Незадолго до того, как уехать из Чикаго, она описала свои впечатления об Америке в письме, адресованном ее неразделенной любви, Льву Беккерману. «Я настолько американизировалась, что уже могу ходить по улицам, не задирая голову, чтобы смотреть на небоскребы, – писала она ему. – Я сижу в ресторане на очень высоких стульях, как в футуристическом кино, и потягиваю фруктовые коктейли через трубочку». «Американцы много шутят и почти ничего не воспринимают всерьез», – радостно писала она. В письме также нашла отражение и ее целеустремленность. «Единственное, что мне остается – это расти, – писала она, – что я и делаю со свойственной мне прямолинейной решительностью». Она надеялась, что Лев изыщет способ уехать из России и однажды приедет к ней. Она обещала встретить его на вокзале, даже если он приедет в 1947 году, а она к тому времени станет величайшей звездой Голливуда». Ответил ли Беккерман на то послание, остается неизвестным.
Глава 4
Голливудские грезы
В России она представляла себе Голливуд как своеобразный слепок земного шара, где можно встретить людей абсолютно любой национальности и любой социальной страты. Элегантных европейцев, энергичных деловых американцев, дружелюбных африканцев, тихих китайцев и даже разнообразных дикарей из дальних колоний. Профессоров из лучших школ, фермеров и аристократов, людей всех профессий и возрастов.
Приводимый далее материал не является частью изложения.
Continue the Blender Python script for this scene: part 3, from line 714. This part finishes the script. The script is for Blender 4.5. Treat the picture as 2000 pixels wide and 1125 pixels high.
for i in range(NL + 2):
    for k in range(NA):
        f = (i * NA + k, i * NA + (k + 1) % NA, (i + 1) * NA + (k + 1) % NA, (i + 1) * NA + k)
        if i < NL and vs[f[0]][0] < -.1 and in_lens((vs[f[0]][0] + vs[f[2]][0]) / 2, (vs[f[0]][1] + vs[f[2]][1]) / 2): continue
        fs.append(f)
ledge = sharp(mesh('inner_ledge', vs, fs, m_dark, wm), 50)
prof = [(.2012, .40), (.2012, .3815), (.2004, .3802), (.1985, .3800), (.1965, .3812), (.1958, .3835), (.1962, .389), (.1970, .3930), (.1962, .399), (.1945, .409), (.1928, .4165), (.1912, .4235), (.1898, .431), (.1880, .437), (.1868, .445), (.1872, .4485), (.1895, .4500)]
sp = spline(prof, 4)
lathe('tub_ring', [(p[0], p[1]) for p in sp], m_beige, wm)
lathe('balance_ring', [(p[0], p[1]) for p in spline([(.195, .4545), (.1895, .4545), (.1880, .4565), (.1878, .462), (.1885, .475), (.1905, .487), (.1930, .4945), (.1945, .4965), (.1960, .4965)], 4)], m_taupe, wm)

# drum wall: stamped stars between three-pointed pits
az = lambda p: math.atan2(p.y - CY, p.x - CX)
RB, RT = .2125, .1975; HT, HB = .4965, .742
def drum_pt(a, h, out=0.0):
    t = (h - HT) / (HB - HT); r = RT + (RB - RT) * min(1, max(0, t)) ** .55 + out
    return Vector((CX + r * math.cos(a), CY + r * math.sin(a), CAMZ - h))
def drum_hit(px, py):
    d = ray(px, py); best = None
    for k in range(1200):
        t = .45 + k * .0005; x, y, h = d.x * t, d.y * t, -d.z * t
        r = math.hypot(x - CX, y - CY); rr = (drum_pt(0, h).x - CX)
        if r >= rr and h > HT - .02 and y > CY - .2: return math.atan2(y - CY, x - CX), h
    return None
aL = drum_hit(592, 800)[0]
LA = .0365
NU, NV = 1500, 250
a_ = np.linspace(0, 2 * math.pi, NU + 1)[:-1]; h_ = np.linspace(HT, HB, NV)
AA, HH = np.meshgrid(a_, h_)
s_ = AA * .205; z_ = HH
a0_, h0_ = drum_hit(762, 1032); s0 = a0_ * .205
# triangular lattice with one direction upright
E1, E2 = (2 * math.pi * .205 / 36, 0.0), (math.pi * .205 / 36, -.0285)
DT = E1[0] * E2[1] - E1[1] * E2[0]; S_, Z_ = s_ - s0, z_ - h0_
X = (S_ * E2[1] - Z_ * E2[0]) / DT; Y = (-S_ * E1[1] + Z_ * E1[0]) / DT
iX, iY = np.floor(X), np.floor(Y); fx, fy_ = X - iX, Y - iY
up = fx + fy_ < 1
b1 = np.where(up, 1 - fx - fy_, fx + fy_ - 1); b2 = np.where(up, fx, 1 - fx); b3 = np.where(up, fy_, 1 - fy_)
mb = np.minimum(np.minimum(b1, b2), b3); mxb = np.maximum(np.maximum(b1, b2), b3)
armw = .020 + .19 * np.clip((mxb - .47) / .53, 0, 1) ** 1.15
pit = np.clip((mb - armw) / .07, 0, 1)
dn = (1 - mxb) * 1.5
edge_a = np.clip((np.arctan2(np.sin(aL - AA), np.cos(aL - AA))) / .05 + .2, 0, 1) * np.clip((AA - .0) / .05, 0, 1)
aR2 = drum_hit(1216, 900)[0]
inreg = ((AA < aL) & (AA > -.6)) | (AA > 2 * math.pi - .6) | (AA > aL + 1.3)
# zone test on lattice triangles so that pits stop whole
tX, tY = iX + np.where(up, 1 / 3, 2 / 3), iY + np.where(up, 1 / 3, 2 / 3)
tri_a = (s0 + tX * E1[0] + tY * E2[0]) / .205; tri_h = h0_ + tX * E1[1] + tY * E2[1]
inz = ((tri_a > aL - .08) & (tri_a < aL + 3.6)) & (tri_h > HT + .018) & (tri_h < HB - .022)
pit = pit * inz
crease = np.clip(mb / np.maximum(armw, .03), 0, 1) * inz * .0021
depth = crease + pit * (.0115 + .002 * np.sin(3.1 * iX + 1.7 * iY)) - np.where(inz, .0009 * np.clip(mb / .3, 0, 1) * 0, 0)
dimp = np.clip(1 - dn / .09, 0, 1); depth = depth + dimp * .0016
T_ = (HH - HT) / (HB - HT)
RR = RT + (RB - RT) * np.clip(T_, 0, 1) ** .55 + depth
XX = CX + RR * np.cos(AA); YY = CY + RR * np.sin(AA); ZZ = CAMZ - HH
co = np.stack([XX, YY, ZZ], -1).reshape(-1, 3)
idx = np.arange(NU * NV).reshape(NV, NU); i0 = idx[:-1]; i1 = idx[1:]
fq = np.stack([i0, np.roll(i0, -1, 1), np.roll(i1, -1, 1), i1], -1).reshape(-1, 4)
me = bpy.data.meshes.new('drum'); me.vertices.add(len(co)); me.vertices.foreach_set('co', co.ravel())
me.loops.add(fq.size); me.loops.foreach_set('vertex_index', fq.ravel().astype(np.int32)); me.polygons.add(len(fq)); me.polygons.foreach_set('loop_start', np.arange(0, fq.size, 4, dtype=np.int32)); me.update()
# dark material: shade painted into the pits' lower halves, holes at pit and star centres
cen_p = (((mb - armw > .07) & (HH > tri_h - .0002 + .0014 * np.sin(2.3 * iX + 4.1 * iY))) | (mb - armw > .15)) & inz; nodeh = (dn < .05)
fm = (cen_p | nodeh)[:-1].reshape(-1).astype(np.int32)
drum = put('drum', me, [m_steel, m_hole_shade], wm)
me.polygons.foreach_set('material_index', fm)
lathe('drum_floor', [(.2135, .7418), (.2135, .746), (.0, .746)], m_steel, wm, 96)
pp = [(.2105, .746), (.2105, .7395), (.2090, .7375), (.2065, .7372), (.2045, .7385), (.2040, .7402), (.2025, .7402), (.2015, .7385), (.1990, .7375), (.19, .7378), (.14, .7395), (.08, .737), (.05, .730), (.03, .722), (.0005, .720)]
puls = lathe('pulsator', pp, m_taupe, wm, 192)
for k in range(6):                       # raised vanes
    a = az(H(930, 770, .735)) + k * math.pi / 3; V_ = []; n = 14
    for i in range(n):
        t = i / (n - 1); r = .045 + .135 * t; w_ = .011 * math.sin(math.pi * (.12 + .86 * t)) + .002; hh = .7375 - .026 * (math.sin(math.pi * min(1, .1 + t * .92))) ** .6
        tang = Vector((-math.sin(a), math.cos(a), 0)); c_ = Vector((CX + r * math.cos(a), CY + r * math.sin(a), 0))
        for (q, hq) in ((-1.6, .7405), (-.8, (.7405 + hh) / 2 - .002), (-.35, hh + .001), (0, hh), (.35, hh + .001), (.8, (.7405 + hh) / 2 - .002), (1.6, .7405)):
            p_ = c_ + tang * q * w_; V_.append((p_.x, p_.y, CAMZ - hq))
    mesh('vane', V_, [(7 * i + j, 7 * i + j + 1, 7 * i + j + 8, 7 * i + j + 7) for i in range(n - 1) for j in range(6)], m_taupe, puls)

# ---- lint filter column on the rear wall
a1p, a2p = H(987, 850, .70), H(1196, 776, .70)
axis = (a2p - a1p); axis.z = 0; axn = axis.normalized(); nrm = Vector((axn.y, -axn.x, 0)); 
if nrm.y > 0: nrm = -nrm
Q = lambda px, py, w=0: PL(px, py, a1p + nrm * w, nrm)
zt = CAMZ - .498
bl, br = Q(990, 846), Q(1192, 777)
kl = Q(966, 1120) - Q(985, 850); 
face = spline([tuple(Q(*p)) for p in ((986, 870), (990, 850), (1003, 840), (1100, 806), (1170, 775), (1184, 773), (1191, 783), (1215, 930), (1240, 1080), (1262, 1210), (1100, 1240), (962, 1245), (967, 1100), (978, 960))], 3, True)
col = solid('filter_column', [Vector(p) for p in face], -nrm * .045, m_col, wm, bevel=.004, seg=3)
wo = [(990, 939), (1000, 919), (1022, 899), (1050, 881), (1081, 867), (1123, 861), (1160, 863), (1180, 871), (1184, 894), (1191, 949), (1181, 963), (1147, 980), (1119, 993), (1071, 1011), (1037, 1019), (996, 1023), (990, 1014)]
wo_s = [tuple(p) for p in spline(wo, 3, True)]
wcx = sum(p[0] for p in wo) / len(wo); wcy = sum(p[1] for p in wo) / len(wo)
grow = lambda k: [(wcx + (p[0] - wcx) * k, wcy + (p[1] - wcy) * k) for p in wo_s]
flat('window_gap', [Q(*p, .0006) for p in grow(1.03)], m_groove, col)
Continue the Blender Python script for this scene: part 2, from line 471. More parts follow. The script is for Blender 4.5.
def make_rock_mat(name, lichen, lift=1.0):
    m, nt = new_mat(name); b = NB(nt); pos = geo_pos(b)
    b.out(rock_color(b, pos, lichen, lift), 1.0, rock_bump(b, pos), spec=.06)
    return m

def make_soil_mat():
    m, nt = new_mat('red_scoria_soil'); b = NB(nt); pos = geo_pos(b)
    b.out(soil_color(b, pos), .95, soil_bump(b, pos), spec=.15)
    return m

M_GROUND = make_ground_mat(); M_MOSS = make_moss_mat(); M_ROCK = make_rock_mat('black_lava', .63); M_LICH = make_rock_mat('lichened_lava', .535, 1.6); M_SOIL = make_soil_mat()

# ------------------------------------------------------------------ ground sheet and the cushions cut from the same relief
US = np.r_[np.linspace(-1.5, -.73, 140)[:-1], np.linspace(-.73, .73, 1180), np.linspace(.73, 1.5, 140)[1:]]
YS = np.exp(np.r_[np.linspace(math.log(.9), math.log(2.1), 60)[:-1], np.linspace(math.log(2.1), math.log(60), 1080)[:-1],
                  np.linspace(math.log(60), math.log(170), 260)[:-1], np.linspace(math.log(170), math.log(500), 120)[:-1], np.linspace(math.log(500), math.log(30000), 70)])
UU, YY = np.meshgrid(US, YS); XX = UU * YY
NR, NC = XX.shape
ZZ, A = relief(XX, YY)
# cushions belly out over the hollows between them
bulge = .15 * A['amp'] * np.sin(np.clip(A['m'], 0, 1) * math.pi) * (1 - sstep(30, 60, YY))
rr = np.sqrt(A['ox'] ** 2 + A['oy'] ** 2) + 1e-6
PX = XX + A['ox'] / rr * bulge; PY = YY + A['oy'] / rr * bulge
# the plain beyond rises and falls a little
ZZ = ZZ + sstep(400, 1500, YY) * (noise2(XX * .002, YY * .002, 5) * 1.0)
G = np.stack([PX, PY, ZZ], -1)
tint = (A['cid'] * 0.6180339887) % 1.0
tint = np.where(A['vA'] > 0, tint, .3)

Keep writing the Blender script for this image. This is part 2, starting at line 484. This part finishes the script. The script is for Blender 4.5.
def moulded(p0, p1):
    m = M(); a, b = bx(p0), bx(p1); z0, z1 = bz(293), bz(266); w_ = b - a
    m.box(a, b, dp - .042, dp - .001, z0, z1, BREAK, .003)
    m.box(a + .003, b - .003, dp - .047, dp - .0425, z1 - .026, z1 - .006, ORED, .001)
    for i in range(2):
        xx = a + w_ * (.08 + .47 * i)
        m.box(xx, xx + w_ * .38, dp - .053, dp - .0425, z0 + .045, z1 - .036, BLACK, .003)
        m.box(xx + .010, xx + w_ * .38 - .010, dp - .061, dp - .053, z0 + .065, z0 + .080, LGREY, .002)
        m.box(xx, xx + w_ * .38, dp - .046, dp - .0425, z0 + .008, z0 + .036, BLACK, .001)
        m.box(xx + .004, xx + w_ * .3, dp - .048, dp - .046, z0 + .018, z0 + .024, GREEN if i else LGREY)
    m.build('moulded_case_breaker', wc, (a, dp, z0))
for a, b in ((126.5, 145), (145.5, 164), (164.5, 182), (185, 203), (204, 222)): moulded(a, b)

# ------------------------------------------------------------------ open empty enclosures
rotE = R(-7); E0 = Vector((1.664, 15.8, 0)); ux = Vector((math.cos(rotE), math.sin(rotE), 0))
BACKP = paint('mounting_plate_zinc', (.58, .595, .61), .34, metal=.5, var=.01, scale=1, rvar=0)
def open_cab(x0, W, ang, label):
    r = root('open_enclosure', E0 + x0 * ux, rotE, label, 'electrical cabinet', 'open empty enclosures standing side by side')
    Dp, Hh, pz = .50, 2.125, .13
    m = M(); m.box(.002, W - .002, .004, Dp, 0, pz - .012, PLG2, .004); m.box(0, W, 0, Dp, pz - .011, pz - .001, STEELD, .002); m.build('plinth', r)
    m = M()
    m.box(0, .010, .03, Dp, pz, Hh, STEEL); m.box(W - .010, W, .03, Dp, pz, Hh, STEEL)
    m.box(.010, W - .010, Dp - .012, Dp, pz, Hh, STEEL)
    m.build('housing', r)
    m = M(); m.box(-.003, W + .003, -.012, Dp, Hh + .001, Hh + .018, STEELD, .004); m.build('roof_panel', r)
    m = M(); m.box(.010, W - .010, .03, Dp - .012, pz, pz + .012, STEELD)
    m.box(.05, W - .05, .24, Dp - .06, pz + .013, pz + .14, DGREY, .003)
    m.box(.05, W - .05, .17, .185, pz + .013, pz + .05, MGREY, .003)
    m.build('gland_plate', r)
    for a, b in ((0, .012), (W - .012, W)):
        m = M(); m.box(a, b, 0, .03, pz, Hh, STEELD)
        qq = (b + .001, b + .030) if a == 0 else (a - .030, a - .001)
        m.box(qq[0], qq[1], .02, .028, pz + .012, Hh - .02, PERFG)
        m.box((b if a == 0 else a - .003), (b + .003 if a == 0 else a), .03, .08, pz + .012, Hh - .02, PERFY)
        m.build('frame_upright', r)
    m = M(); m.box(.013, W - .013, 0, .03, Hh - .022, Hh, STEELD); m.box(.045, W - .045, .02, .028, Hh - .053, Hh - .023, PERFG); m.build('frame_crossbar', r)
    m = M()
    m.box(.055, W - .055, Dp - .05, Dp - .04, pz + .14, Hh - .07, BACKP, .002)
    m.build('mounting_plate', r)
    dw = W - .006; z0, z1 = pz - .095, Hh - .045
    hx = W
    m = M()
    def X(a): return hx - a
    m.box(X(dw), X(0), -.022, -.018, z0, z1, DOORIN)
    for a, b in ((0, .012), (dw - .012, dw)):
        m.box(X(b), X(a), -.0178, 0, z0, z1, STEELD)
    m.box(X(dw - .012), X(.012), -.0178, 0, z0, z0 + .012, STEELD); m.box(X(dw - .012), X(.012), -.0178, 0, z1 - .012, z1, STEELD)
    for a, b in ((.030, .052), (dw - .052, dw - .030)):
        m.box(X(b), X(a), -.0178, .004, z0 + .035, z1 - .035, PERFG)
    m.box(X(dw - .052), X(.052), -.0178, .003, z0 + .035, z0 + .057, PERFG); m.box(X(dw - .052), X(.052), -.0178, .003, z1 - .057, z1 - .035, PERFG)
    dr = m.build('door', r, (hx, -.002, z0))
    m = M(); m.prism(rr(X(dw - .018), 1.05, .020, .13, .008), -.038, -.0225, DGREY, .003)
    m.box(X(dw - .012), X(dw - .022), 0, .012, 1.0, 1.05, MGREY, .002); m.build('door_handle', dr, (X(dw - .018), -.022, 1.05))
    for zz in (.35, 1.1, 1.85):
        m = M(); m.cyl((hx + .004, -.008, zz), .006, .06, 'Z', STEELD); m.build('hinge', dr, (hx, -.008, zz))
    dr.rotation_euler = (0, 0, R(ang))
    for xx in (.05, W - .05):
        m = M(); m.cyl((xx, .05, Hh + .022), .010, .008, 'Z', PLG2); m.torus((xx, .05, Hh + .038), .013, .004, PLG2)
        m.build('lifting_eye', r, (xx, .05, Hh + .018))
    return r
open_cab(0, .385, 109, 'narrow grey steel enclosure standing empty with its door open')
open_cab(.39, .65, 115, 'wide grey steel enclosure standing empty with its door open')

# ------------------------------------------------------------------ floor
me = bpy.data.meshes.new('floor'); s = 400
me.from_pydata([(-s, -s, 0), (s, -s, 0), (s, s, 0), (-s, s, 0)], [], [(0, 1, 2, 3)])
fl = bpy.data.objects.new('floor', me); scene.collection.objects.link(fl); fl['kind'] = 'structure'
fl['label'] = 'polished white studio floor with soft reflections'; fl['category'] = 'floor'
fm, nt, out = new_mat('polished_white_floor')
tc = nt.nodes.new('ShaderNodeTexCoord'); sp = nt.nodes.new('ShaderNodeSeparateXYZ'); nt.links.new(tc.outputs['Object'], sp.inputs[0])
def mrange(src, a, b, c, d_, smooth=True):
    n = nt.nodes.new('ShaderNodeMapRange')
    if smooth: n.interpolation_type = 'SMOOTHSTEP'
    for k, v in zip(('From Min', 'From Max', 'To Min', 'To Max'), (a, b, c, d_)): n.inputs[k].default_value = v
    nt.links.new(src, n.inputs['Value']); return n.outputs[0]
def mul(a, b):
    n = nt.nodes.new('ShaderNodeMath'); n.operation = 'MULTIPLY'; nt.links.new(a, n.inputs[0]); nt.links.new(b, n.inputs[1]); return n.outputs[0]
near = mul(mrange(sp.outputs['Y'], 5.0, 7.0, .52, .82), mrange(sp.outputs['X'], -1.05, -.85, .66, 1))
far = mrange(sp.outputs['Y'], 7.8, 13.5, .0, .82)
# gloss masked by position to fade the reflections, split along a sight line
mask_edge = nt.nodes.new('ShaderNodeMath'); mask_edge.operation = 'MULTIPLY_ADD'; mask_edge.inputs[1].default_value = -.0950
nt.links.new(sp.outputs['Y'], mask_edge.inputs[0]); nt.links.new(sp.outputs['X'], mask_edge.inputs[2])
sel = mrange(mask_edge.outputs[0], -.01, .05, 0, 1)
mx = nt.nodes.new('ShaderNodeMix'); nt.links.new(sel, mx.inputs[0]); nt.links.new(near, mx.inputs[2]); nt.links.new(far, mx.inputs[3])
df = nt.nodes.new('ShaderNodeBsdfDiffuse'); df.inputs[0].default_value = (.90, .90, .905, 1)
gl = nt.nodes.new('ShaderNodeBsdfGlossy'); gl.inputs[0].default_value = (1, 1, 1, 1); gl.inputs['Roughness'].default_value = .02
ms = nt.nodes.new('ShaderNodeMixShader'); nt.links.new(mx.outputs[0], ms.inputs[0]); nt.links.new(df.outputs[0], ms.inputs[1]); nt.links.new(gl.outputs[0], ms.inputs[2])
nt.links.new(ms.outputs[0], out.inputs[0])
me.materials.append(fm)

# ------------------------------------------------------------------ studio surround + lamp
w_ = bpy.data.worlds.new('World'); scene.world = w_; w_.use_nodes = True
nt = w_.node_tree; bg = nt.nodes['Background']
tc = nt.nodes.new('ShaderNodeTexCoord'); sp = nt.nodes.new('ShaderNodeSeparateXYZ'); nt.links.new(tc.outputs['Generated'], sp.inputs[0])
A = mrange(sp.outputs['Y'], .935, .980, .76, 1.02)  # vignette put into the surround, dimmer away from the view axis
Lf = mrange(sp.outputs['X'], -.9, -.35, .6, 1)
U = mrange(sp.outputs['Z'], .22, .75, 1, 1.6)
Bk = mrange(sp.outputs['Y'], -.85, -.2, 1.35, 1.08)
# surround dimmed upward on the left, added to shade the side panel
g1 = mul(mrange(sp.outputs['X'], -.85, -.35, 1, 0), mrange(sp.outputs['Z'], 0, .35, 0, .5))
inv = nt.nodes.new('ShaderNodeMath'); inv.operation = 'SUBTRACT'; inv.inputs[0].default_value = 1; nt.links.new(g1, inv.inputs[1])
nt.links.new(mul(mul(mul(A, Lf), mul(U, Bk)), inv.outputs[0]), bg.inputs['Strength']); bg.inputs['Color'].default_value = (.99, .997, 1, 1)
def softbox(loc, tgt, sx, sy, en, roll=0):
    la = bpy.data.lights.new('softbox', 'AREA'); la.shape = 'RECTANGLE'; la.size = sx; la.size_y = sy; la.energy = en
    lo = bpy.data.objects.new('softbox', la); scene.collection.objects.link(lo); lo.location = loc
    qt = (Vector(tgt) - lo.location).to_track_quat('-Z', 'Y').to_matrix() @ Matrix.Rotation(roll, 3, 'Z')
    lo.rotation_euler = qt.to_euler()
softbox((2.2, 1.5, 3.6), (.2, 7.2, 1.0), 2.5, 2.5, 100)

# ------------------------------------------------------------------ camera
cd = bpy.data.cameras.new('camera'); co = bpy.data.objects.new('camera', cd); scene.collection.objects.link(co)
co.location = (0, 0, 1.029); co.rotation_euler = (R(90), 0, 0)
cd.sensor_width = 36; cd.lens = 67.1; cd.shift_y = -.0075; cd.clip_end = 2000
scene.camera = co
На деле же Голливуд довольно сильно отличался от того образа, который можно было составить себе, опираясь на созданные здесь произведения. Писатель Натаниэль Уэст называл это место «помойкой грез». Но Рэнд очень мало знала о темной стороне киноиндустрии. Для нее прибытие в Голливуд в 1926 году стало путешествием в ту самую волшебную страну, о которой она мечтала, живя в России. Время приезда было очень удачным – в середине двадцатых годов кинематограф все еще был немым, и Рэнд могла писать сценарии даже несмотря на свое поверхностное знание английского. Диалоги, которые появлялись внизу экрана в виде субтитров, не требовали глубокой проработки – они должны были быть краткими и простыми.